Spatial Requirements: Regular classroom setup; little or no space required
Activity Type: Group
Grades: 5-12
Group Size: 4 or more
Time: 15-20 minutes 

Introduction: This activity will help students recognize how quickly we can label and discriminate against others. (Note: If you have the WhyTry Curriculum, this lesson also ties in well with the “Tearing Off Your Labels” unit.) 


  • One set of “Holiday Shopping Cards” per group of 4, cut into squares.


Divide students into groups of 4. Give each group one set of “people cards” – the cards containing only the name of the individual and a one-word description of that person. Also, give each group one set of “object cards” – the cards containing pictures of a variety of items.

Tell students that they are about to go holiday shopping for six of their relatives:

  • Aunt Maria, a teacher
  • Great-uncle Abraham, a farmer
  • Cousin Mina, a chef
  • Uncle Dilon, a motorcycle rider
  • Great-aunt Keesha, a senior citizen
  • Cousin Wei, a teenager

The items they can purchase for these relatives are on their “object cards.” Allow students a few minutes to decide as a group which gift to give to which relative. Note that there will be several gifts left over – they should still only give each person one item.
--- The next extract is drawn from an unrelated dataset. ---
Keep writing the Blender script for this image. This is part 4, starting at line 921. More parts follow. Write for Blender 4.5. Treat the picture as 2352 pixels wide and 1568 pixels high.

After a few minutes, have each group briefly explain what gifts they gave to which relatives. You’ll notice that most of the time, the gift fits the one-word “label” that was given to each individual. For example, Great-uncle Abraham gets the cowboy hat, cousin Mina gets the wooden spoon, cousin Wei gets the movie tickets, Great-aunt Keesha gets a cane, etc.  Ask students:

  • How did you decide who would get each gift?
  • How did labels like “motorcycle rider” or “senior citizen” affect your choices?

Now give each group one set of “fact cards.”  Give them a few more minutes to adjust their gift choices based on this new information. Allow each group to explain one more time what changes they made in the gifts they gave their relatives. 

Processing the Experience:

  • What happens when we focus too much on labels or the things we see on the surface of a person? Would you call this discrimination? Why or why not?
  • If someone new joined our class and we knew nothing about them, how could we avoid labeling or discriminating? What could we do to make them feel welcome?
  • What other times would it be helpful to learn more about a person before making a judgment?
  • In what ways do we discriminate on a daily basis?
  • Do you ever discriminate based on age, appearance, or other factors? Why do people do this?
  • Have you ever felt discriminated against? What did it feel like? How can you use Street Resilience in these kinds of situations?
  • When we experience discrimination, what does it mean to channel our anger toward a cause and not a person?